Operator precedence and struct definition in C

Question

struct struct0 {
  int a;
};

struct struct1 {
  struct struct0 structure0;
  int b;
} rho;


&rho->structure0; /* Reference 1 */
(struct struct0 *)rho; /* Reference 2 */
(struct struct0)rho; /* Reference 3 */

1. From reference 1, does the compiler take the address of rho, and then access structure0, or vice-versa?

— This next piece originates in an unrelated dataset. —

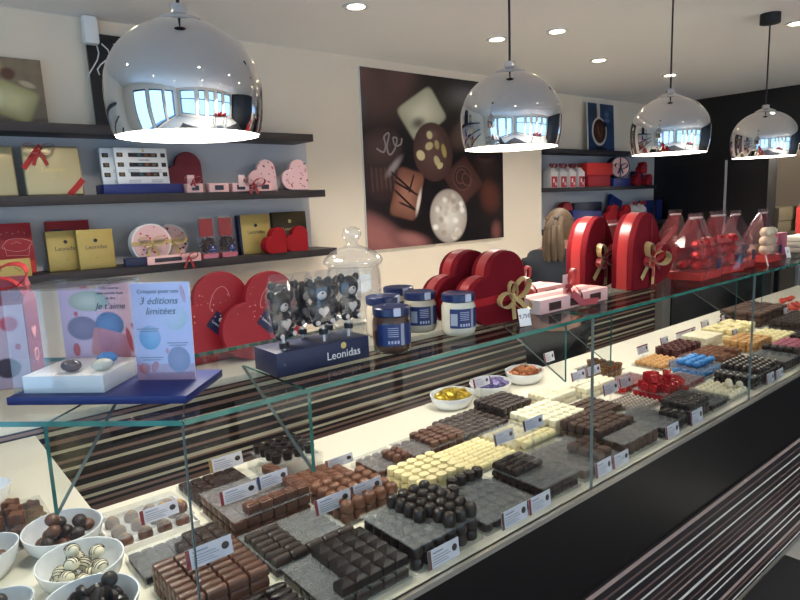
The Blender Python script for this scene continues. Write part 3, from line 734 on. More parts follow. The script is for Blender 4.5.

2. What does the line at reference 2 do?

3. Since structure0 is the first member of struct1, would reference 3 be equivalent to reference 1?

Answer 1

&rho->structure0; /* Reference 1 */
(struct struct0)rho; /* Reference 3 */
(struct struct0 *)rho; /* Reference 2 */

All the three reference is not right:

• rho is not a pointer. So you can not do rho->structure0 but (&rho)->structure0
• You can not convert a variable to a pointer, so you can not do (struct struct0)rho; but (struct struct0 *)&rho

I quite dont really understand what you want to do, so I can not help you much.

Answer 2

In order of your references:

1. the -> has higher precedence than the &. You're going to get the address of rho->structure0. Or rather, you would if rho were a pointer. Since it's not, you'll get a compile error.
2. That won't work - you're casting a structure to a pointer type - you should get compiler error doing that.
3. You can't do that either. A typecast to a non-scalar type is also an error.

Your examples #2 and #3 are covered by the standard section 6.5.4:

Unless the type name specifies a void type, the type name shall specify qualified or unqualified scalar type and the operand shall have scalar type.

If you put any of that code in a compiler you'd see the same results; is the code you're showing not what you intended to ask about?